SOHSS hosts Pascal Fautrat, Executive Director, Tara Homes

SOHSS plans Talk by Social Enterpreneur Pascal Fautrat
October 13, 2014
A Report on Talk by Pascal Fautrat
October 20, 2014

SOHSS hosts Pascal Fautrat, Executive Director, Tara Homes

School of Humanities & Social Science is focussed towards creating diverse experiences for its students, that help them make informed choices and also to explore unchartered territories. Today when most youngsters dream of a well-paid, Corporate job or going abroad to greener pastures, as the most promising career option, there are others who have interest in giving back to the society and doing something meaningful in India. Social Entrepreneurship is a field meant for those who are passionate about bringing a change and working towards the upliftment of weaker sections of society.
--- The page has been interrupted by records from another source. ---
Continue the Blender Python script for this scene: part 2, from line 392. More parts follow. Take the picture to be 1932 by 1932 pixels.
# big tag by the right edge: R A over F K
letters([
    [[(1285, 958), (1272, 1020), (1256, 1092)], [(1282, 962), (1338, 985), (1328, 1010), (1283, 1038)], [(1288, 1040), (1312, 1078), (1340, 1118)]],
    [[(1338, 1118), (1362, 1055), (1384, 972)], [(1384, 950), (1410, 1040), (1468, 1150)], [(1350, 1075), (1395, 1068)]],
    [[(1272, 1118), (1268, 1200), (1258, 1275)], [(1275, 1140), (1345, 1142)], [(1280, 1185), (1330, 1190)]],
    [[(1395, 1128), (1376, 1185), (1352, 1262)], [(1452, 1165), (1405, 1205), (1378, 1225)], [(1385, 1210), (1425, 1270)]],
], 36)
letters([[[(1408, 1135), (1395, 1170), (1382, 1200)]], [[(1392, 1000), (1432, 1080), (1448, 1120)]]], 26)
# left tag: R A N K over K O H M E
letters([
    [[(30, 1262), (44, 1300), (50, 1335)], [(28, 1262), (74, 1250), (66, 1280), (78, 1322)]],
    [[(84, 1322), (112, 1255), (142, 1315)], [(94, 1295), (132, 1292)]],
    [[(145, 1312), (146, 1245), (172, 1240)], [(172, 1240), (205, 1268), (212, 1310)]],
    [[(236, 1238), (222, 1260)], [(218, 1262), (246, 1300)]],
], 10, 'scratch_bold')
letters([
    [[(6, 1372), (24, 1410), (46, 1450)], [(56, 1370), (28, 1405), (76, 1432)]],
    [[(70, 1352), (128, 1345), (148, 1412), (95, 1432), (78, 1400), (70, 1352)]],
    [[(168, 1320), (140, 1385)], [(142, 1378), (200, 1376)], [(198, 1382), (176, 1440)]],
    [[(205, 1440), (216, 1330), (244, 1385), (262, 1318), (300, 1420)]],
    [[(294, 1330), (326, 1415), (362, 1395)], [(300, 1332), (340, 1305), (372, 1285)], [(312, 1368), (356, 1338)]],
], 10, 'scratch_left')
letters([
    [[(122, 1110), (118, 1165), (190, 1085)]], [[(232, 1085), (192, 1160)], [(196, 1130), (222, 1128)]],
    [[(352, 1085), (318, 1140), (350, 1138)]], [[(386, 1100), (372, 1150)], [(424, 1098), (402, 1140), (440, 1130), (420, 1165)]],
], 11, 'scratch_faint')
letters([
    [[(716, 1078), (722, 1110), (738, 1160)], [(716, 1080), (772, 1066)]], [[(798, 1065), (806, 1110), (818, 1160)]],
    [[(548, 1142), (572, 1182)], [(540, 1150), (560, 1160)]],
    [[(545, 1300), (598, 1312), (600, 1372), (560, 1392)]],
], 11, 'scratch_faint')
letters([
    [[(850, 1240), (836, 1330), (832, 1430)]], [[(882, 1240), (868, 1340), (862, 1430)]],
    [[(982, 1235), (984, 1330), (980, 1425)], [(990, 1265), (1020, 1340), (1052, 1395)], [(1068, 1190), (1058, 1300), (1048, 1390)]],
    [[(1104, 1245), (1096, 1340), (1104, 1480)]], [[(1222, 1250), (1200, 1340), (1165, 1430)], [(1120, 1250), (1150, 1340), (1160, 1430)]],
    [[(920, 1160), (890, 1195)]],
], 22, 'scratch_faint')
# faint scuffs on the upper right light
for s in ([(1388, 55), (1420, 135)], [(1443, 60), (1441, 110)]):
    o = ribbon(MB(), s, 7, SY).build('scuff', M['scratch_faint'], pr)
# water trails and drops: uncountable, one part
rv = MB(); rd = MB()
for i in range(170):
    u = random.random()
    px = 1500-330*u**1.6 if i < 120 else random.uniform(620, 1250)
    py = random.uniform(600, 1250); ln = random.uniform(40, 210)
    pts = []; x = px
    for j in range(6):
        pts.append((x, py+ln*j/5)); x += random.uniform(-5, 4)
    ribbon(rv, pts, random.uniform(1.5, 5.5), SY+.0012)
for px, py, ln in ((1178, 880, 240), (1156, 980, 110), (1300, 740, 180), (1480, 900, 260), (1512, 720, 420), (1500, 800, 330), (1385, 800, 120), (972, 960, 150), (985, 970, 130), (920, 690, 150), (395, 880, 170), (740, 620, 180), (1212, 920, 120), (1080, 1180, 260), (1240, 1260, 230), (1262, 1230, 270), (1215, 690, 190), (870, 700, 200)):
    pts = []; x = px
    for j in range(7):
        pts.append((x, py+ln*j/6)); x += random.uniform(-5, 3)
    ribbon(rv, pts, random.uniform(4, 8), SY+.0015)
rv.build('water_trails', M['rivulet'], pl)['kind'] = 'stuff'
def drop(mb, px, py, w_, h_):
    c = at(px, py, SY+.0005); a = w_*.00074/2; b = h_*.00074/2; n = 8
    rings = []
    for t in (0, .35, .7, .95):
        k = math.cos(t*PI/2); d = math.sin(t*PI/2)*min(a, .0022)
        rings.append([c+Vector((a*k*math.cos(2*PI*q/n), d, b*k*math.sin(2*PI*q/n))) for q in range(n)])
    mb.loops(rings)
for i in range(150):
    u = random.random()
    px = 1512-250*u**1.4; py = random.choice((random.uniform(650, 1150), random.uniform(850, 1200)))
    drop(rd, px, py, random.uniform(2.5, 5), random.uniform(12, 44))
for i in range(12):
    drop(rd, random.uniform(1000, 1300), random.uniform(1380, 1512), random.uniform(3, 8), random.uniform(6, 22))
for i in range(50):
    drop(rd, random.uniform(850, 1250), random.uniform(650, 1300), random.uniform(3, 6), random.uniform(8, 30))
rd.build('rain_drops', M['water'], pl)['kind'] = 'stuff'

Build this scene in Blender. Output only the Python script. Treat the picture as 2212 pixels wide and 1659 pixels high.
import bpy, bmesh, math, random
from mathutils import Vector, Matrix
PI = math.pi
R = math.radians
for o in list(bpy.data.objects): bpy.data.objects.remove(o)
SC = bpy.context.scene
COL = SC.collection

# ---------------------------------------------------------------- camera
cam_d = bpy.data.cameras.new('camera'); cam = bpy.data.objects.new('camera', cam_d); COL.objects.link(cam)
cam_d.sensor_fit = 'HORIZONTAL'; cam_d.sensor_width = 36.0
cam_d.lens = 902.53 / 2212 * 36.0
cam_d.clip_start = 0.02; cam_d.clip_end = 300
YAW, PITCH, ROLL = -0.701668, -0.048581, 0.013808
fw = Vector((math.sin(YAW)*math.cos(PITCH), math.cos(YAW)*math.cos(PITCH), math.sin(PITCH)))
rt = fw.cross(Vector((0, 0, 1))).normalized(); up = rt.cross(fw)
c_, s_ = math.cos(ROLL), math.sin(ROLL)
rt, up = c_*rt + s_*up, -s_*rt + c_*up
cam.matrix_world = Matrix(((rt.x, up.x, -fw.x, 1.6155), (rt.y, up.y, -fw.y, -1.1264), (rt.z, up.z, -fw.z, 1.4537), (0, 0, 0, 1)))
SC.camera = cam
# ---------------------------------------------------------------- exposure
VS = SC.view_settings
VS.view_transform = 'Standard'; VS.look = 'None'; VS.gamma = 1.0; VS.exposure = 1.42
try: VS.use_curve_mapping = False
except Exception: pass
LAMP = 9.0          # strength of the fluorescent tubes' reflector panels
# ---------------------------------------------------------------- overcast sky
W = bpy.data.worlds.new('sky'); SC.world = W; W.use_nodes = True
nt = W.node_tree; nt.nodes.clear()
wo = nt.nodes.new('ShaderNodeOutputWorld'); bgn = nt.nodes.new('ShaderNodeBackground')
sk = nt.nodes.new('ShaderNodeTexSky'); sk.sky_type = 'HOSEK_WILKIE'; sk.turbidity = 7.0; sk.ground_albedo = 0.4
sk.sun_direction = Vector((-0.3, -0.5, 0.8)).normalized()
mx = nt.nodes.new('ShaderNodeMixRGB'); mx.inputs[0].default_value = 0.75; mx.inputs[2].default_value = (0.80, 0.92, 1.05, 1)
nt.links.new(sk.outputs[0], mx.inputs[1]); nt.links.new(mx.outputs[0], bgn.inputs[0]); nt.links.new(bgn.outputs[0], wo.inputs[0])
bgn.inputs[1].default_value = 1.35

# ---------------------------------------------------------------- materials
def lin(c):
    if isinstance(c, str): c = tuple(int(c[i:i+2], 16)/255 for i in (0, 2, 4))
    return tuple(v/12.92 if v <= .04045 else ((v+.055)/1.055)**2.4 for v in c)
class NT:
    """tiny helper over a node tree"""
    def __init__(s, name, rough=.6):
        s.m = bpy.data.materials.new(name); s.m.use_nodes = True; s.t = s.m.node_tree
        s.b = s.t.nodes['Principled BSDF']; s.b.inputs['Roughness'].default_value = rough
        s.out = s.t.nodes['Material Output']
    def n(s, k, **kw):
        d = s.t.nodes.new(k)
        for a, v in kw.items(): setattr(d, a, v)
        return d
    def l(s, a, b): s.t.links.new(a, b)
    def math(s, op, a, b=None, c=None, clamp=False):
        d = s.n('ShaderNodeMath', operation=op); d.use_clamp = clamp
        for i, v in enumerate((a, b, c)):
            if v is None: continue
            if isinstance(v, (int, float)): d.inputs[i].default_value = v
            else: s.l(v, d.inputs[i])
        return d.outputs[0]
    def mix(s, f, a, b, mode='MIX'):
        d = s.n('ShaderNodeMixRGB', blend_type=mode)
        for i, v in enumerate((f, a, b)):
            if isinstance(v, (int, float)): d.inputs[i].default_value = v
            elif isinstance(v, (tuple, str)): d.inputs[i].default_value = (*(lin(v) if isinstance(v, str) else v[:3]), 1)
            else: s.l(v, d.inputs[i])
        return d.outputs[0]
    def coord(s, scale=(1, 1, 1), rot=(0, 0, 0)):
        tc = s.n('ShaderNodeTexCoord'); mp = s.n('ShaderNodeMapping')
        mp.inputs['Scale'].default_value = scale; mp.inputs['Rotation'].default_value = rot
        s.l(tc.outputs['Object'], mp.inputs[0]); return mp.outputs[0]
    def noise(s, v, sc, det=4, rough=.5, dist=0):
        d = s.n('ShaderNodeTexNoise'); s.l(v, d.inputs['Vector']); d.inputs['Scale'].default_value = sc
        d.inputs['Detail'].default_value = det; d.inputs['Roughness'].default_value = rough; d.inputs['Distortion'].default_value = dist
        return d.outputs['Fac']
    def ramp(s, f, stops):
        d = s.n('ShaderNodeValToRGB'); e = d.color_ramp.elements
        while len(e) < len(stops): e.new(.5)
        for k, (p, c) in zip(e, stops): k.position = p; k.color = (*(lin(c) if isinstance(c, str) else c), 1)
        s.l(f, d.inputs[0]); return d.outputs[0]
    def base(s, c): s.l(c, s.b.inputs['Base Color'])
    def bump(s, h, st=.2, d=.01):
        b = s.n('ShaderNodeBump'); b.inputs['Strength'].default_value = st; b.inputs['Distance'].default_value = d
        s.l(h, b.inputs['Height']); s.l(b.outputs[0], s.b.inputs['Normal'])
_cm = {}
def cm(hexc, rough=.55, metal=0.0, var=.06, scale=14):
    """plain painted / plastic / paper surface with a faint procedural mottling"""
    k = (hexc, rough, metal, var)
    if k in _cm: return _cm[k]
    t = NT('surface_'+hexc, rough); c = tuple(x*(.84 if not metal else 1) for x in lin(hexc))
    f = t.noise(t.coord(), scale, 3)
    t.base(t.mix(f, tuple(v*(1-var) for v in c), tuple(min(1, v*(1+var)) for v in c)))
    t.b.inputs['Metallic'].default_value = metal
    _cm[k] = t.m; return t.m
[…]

There couldn’t have been a better guest speaker than Mr. Pascal Fautraut to inspire a whole new generation about this field. Pascal is a Psychologist and a Social worker by profession and qualification. He has worked in France for the Ministry of Justice (1993/2001), posted in Parisian suburbs taking care of children in need of shelter, care and protection. Has also worked with juveniles in conflict with the Law. He settled down in India in 2006, and started the Tara Homes for Children that are an exemplary institution in terms of providing an atmosphere of caring and learning to underprivileged children.

In his engaging talk on 16th Oct 2014 organised by SOHSS, Pascal spoke at length about how his interest in psychology led him to delve deeper into delinquency. His first experience with juveniles in Paris, bordering on violent behaviour gave him the drive to work towards finding ways to use psychology to comfort traumatised persons especially children. He highlighted that psychology comes into play in myriad fields, right from ergonomics to designing of a website.

Pascal also spoke about what it takes to set up an NGO, giving it a foreigner’s perspective. Peppered with humorous anecdotes about the pronunciation of his name to attuning himself to the local culture, language, food and habits, Pascal managed to also evoke the latent empathy in the audience, making them look inwards and question themselves as to what have we done for the underprivileged.

“Almost 1-4 lakh children live on the streets of Delhi. They are vulnerable to abuse of all kind, often facing violence even inside institutions. They are exploited by everybody,” was his plaintive argument. How can we turn a blind eye to this reality? Pascal was honest and straight forward about the fact that the state of most Govt institutions of this kind is far from satisfactory.

That is the reason they do not have more than 20 children in a Tara Home as the idea is to provide a home environment. He also mocked what he called the ‘Kurkure Attitude’, wherein hoity toity people who want to feel good about themselves, like to come with a few packets of Kurkure for children and feel they have done something for them.

“In a Tara Home, you will never see a child making tea and serving to the guests. Surprisingly that is what they are made to do in many such homes,” he said emphatically.

“ We let them be children and enjoy activities that educate them. Tara is a social elevator. We believe not in Institutional care but individual attention to each child.”

He ended his talk with a few tips on what a foreigner can expect while setting up an NGO in India:

  • Get ready to un-learn everything.
  • Get ready for criticism: He mentioned he is criticised for many things such as ‘Teaching English to children will alienate them from their roots’ Or ‘So you want to make all poor kids rich?’ But one has to go on relentlessly!
  • Expect an extreme fascination-repulsion response from people. He joked about feeling like a ‘Gora in a ghetto’ at times, awestruck adulation followed by unwarranted prejudice from people. But he takes both with a pinch of salt.
  • Most people look at NGOs with suspicion: One has to be very committed to overcome these hurdles.
  • Get ready for harassment in terms of paper work, bureaucracy.
  • ‘You Owe me’ syndrome: Donors expect favours in return.
  • Get ready to be shocked: He said even though he has been in the field for long but the level of vulnerability of underprivileged children in India is mind boggling. The crimes against them are staggering and very severe!
  • The Bribe Culture: That is why Tara Home has a policy of ‘No bribe at all’. On a lighter note, he mentions if he even finds the slightest hint of anyone soliciting bribe, he calls the press.
  • Get ready to be told by everybody what to do!
  • Get ready for marriage proposals! Here again he used humour to comment on the very Indian trait of fixing or proposing marriage for anyone we find eligible!
  • Get ready to be considered a priest: While many people misunderstand his work as that of a religious missionary (which he clearly is not), others think that he should be living a life of extreme austerity with no socialising, both of which are wrong. “It is a regular job I do, at the end of the day!”
  • Get ready for magic: In spite of all the difficulties, he finds his work very satisfying as the children are simply magical. They have so much potential for learning and are so keen to learn and grow. That makes everything worthwhile. Pascal concluded on a positive note that the love of street children in India has made this incredible journey special. “I feel on top of the world working with these children and I have decided to stay in India for the rest of my life,” he said.